• **EXERCISE GOAL**: Write out each line that follows exactly as it stands, without the pictures.

• **DATASET EXTRACT**:
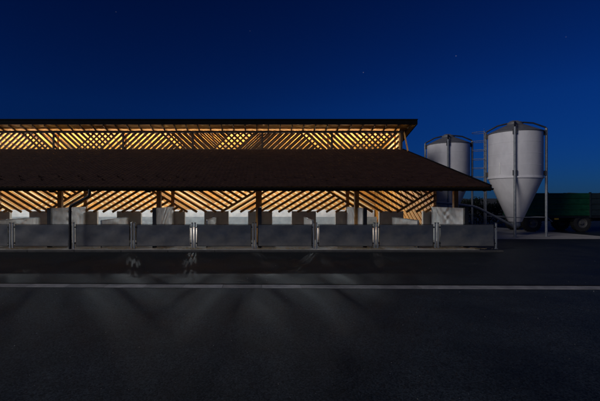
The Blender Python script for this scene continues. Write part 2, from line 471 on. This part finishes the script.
tag(b.build('straw', M['straw']), 'loose straw and dirt lying along the kerb under the dark gates', 'straw', kind='stuff')

# ------------------------------------------------------------------ fence: gates and posts
GY = 17.55; GP = 2.665; G0 = -.33
gaps = [G0 + GP * k for k in range(-5, 5)]
ordw = ['leftmost', 'second', 'third', 'fourth', 'fifth', 'sixth', 'seventh', 'eighth', 'ninth']
def make_gate(x, label, seed):
    w = GP - .30
    t = thing('gate', (x, GY, 0), label, 'gate', 'dark board gates in front of the pens')
    o = (x, GY, 0); rg = random.Random(seed)
    # slightly buckled board
    b = MB(o); nx, nz = 26, 12; vs = []; fs = []
    ph = [rg.uniform(0, 6) for _ in range(6)]
    def wob(u, v):
        return .010 * math.sin(u * 5 + ph[0] + v * 3) + .007 * math.sin(u * 11 + ph[1] - v * 6) + .006 * math.sin(v * 9 + ph[2] + u * 4) + .004 * math.sin(u * 19 + v * 13 + ph[3])
    for side in (0, 1):
        for i in range(nx + 1):
            for j in range(nz + 1):
                u = i / nx; v = j / nz
                vs.append((x - w / 2 + .02 + (w - .04) * u, GY - .012 + .02 * side + wob(u, v) * 1.0, .21 + .92 * v))
    q = nz + 1; s2 = (nx + 1) * q
    for i in range(nx):
        for j in range(nz):
            a = i * q + j
            fs.append((a, a + q, a + q + 1, a + 1)); fs.append((s2 + a + 1, s2 + a + q + 1, s2 + a + q, s2 + a))
    b.add(vs, fs)
    b.build('board', M['panel'], t, smooth=True, angle=60)
    b = MB(o)
    b.tube([(x - w / 2, GY + .035, .2), (x - w / 2, GY + .035, 1.15), (x + w / 2, GY + .035, 1.15), (x + w / 2, GY + .035, .2), (x - w / 2, GY + .035, .2)], .019, 8)
    b.build('frame', M['darkmetal'], t, smooth=True)
    for sx in (-1, 1):
        for zz in (.33, 1.03):
            b = MB(o); b.box(x + sx * (w / 2 + .055) - .06, x + sx * (w / 2 + .055) + .06, GY - .022, GY + .04, zz - .028, zz + .028)
            b.build('hinge', M['darkmetal'], t)
    return t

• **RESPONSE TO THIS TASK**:
The Blender Python script for this scene continues. Write part 2, from line 471 on. This part finishes the script.
tag(b.build('straw', M['straw']), 'loose straw and dirt lying along the kerb under the dark gates', 'straw', kind='stuff')

# ------------------------------------------------------------------ fence: gates and posts
GY = 17.55; GP = 2.665; G0 = -.33
gaps = [G0 + GP * k for k in range(-5, 5)]
ordw = ['leftmost', 'second', 'third', 'fourth', 'fifth', 'sixth', 'seventh', 'eighth', 'ninth']
def make_gate(x, label, seed):
    w = GP - .30
    t = thing('gate', (x, GY, 0), label, 'gate', 'dark board gates in front of the pens')
    o = (x, GY, 0); rg = random.Random(seed)
    # slightly buckled board
    b = MB(o); nx, nz = 26, 12; vs = []; fs = []
    ph = [rg.uniform(0, 6) for _ in range(6)]
    def wob(u, v):
        return .010 * math.sin(u * 5 + ph[0] + v * 3) + .007 * math.sin(u * 11 + ph[1] - v * 6) + .006 * math.sin(v * 9 + ph[2] + u * 4) + .004 * math.sin(u * 19 + v * 13 + ph[3])
    for side in (0, 1):
        for i in range(nx + 1):
            for j in range(nz + 1):
                u = i / nx; v = j / nz
                vs.append((x - w / 2 + .02 + (w - .04) * u, GY - .012 + .02 * side + wob(u, v) * 1.0, .21 + .92 * v))
    q = nz + 1; s2 = (nx + 1) * q
    for i in range(nx):
        for j in range(nz):
            a = i * q + j
            fs.append((a, a + q, a + q + 1, a + 1)); fs.append((s2 + a + 1, s2 + a + q + 1, s2 + a + q, s2 + a))
    b.add(vs, fs)
    b.build('board', M['panel'], t, smooth=True, angle=60)
    b = MB(o)
    b.tube([(x - w / 2, GY + .035, .2), (x - w / 2, GY + .035, 1.15), (x + w / 2, GY + .035, 1.15), (x + w / 2, GY + .035, .2), (x - w / 2, GY + .035, .2)], .019, 8)
    b.build('frame', M['darkmetal'], t, smooth=True)
    for sx in (-1, 1):
        for zz in (.33, 1.03):
            b = MB(o); b.box(x + sx * (w / 2 + .055) - .06, x + sx * (w / 2 + .055) + .06, GY - .022, GY + .04, zz - .028, zz + .028)
            b.build('hinge', M['darkmetal'], t)
    return t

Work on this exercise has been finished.